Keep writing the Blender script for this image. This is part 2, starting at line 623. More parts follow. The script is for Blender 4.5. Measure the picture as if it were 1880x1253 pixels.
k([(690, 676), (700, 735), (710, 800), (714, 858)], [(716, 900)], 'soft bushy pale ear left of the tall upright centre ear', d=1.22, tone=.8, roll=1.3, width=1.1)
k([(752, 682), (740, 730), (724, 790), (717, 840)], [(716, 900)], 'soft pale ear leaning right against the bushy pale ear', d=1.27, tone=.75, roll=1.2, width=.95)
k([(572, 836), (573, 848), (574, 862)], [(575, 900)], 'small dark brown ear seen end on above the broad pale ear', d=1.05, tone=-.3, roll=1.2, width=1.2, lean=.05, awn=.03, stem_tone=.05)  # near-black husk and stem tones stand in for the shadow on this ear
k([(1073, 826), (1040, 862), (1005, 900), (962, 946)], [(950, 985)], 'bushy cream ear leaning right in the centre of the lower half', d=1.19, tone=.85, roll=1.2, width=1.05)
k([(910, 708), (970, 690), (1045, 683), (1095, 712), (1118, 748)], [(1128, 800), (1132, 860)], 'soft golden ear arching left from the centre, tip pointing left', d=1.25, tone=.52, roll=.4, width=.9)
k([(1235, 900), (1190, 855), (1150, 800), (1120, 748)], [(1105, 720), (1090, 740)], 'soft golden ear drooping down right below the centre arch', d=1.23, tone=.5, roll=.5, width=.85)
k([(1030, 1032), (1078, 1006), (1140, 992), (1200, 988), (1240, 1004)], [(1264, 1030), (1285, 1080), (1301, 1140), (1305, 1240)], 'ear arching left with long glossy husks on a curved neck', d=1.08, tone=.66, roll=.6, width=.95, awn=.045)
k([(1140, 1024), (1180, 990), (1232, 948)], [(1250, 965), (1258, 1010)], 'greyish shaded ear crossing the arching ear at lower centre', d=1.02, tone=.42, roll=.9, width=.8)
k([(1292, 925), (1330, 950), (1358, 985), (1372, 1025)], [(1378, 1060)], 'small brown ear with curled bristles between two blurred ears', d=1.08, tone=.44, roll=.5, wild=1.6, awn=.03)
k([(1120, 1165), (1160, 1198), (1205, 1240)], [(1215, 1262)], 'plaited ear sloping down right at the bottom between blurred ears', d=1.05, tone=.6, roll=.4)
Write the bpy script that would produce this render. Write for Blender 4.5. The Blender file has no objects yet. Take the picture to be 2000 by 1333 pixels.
┄┄┄┄┄┄┄┄┄┄
WHAT YOU WILL DO — Every entry in the listing must be retyped exactly.

RESPONSE —
Keep writing the Blender script for this image. This is part 2, starting at line 623. More parts follow. The script is for Blender 4.5. Measure the picture as if it were 1880x1253 pixels.
k([(690, 676), (700, 735), (710, 800), (714, 858)], [(716, 900)], 'soft bushy pale ear left of the tall upright centre ear', d=1.22, tone=.8, roll=1.3, width=1.1)
k([(752, 682), (740, 730), (724, 790), (717, 840)], [(716, 900)], 'soft pale ear leaning right against the bushy pale ear', d=1.27, tone=.75, roll=1.2, width=.95)
k([(572, 836), (573, 848), (574, 862)], [(575, 900)], 'small dark brown ear seen end on above the broad pale ear', d=1.05, tone=-.3, roll=1.2, width=1.2, lean=.05, awn=.03, stem_tone=.05)  # near-black husk and stem tones stand in for the shadow on this ear
k([(1073, 826), (1040, 862), (1005, 900), (962, 946)], [(950, 985)], 'bushy cream ear leaning right in the centre of the lower half', d=1.19, tone=.85, roll=1.2, width=1.05)
k([(910, 708), (970, 690), (1045, 683), (1095, 712), (1118, 748)], [(1128, 800), (1132, 860)], 'soft golden ear arching left from the centre, tip pointing left', d=1.25, tone=.52, roll=.4, width=.9)
k([(1235, 900), (1190, 855), (1150, 800), (1120, 748)], [(1105, 720), (1090, 740)], 'soft golden ear drooping down right below the centre arch', d=1.23, tone=.5, roll=.5, width=.85)
k([(1030, 1032), (1078, 1006), (1140, 992), (1200, 988), (1240, 1004)], [(1264, 1030), (1285, 1080), (1301, 1140), (1305, 1240)], 'ear arching left with long glossy husks on a curved neck', d=1.08, tone=.66, roll=.6, width=.95, awn=.045)
k([(1140, 1024), (1180, 990), (1232, 948)], [(1250, 965), (1258, 1010)], 'greyish shaded ear crossing the arching ear at lower centre', d=1.02, tone=.42, roll=.9, width=.8)
k([(1292, 925), (1330, 950), (1358, 985), (1372, 1025)], [(1378, 1060)], 'small brown ear with curled bristles between two blurred ears', d=1.08, tone=.44, roll=.5, wild=1.6, awn=.03)
k([(1120, 1165), (1160, 1198), (1205, 1240)], [(1215, 1262)], 'plaited ear sloping down right at the bottom between blurred ears', d=1.05, tone=.6, roll=.4)
Write the bpy script that would produce this render. Write for Blender 4.5. The Blender file has no objects yet. Take the picture to be 2000 by 1333 pixels.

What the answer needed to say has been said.